The trial period ended more than three months ago, though, and The Isaiah Project is still footing the bill; United Site Services has, at no cost, upped the pumping and cleaning to five days a week from three, and a couple of weeks ago, two more toilets appeared near 16th and K streets. Prieto said he’s been emptying that pair as well. A sign on the toilets said they were placed there courtesy of an anonymous donor.
“The plan was, the assurance was, the encouragement was that after two months, if they were relatively successful, there would be money available,” Ross said at a Jan. 20 City Council meeting. Battered and bandaged from an attempted carjacking on Jan. 16, Ross told council members that when two police officers came to his apartment to take a statement, once they realized who he was, they thanked him for the port-o-potties. “Police who came to my apartment the other day, they use them,” Ross said.
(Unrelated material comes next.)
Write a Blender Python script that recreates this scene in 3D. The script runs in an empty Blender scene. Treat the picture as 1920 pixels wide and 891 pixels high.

More public restrooms have long been cited as a need Downtown—not just for the homeless but also for tourists and itinerant city workers. But an ordinance that forbids advertising in the public right-of-way has kept San Diego from installing the sort of public-access toilets that are found in cities like San Francisco, L.A. and New York, where advertising on the restrooms’ exteriors covers the cost of installation and maintenance. A 2001 memo from then City Attorney Casey Gwinn advised against amending the ordinance, arguing that it would force the city to allow other kinds of advertising in public space.
For now, the port-o-potties appear to be the cheapest and best—perhaps only—solution. Ross has been speaking at Tuesday City Council meetings for several weeks; at this week’s meeting, for the first time, he got a public promise from Faulconer to work on finding a solution to keep the port-o-potties in place. Councilmember Marti Emerald told Ross that she’d docket a discussion of the toilets at the City Council’s Public Safety and Neighborhood Services committee.
“They’re a great success,” Emerald said of the potties, “and we need to find a way of keeping them there.”